William Forstchen, the Cult’s semi-famous author, made an appearance at the Homefront game’s balloon debacle in San Fran this week. He had the misfortune to be the opener for the Dillinger Escape Plan, a metalcore band with which I have some familiarity.
As an opener, if you’re not up to snuff, Dillinger fans will heckle you.
From a web game pub:
The event kicked off at noon, with the publisher first inviting foreign relations expert Tae Kim to speak on Homefront’s fictional future timeline, which finds the Greater Korean Republic occupying the United States in the year 2027. As the clean cut Kim spoke from behind a podium, a restless crowd shouted “Dillinger!” in his face as he did his best to keep calm.

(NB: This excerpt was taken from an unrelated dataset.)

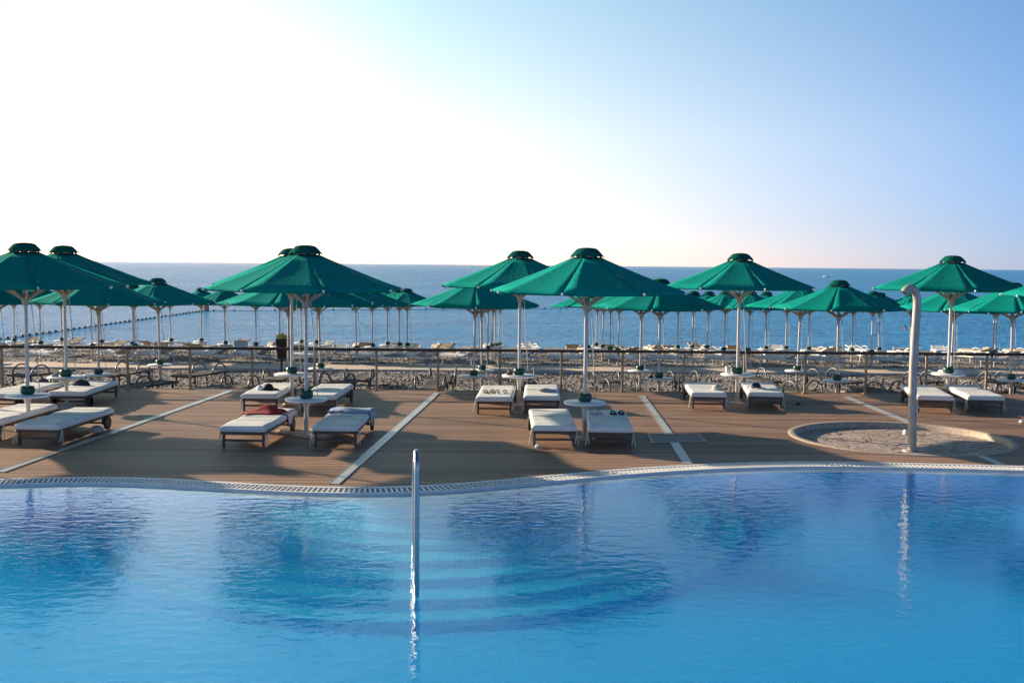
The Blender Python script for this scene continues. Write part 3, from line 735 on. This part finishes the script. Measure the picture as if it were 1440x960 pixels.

Kim was followed by Electromagnetic Pulse blast expert and published author, Dr. William Forstchen. As Forstchen tried to explain the real (and quite terrifying) dangers of an EMP attack on the United States, the crowd continued to get rowdy, and shouted “Dillinger!” in his general direction. (One person even noted that he had an “awesome comb over.”)
The crowd was obviously ignorant of the toil Forstchen has put into peddling his book, One Second After, for the last century. And they were doubtless oblivious to the fact that he is Newt Gingrich’s co-author, too.
Shameful.
To set the scene more accurately, of the Dillinger Escape Plan, I once wrote:
It has been claimed that the Dillinger Escape Plan are kingpins of M.I.T.-inspired science rock. The band is the ultimate combination of skills in arithmetic calculation, progressive composition, and fantastically technical heavy metal. If you don’t get it, goes the argument, your brain is not of the cloth of Ph.D. material the band’s listeners are required to be cut from. A fine and entertaining story it is but the horse doesn’t trot well when the brags are dismounted.
On video, of which there is plenty, the Dillinger Escape Plan resemble nothing if not a squad of men doing calisthenics during basic training. The singer flexes and shakes his muscle at the audience like he’s captain of the wrestling team at the Danzig-Rollins Magnet School for Physical Fitness. This means, naturally, that he loses something on record. And it’s obvious on the new Miss Machine that Dillinger don’t even need a singer, really, for whatever it is they’re performing. The last 10 or so minutes of the CD veer between bursts of riff noise more smoothly recorded than expected and washes of music to watch soft porn by, indicating the charm of being proudly abrasive and busy is wearing off.
“Highlights include the shocked faces of those passing by as [Dillinger] wrecked the stage,” reported the game journal.